Synonyms and Related Terminology
Wet-clay porosity is also called clay-bound water, clay-associated porosity, or total clay porosity. Related terms include effective porosity (total porosity minus wet-clay porosity — the actual productive pore volume), total porosity (effective porosity plus wet-clay porosity, what neutron and density logs measure), dual water model (the shaly sand interpretation method that explicitly accounts for wet-clay porosity), Waxman-Smits (the resistivity equation that incorporates clay conductivity through CEC), cation exchange capacity (CEC, the clay property that determines wet-clay porosity volume), NMR logging (the tool that directly measures clay-bound water from T2 relaxation), shaly sand (the reservoir type where wet-clay porosity most significantly affects interpretation), and microporosity (the pore size category where wet-clay water is immobilized by capillary forces).
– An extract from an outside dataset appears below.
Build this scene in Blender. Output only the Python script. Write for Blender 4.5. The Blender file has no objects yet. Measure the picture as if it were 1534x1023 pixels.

Why Wet-Clay Porosity Matters More Than Most Interpreters Realize
The petrophysicist who correctly accounts for wet-clay porosity doesn't just produce better numbers — they rescue zones that would otherwise be bypassed, book reserves that would otherwise be missed, and design completions for intervals that simpler analysis condemns as too tight or too wet. Every major shaly sand province in the world — Gulf of Mexico, North Sea, Niger Delta, the subsurface of India and Southeast Asia — contains reservoirs where the clay contribution to both porosity and resistivity caused historically significant errors in evaluation. The correct tools (shaly sand resistivity equations, NMR logs, CEC measurements from core) are available and commercially standard. The correct mindset — treating shaly sands as requiring explicit clay correction rather than applying Archie and hoping the answer is close enough — is what distinguishes rigorous from superficial formation evaluation. The wet clay isn't the problem. Ignoring it is.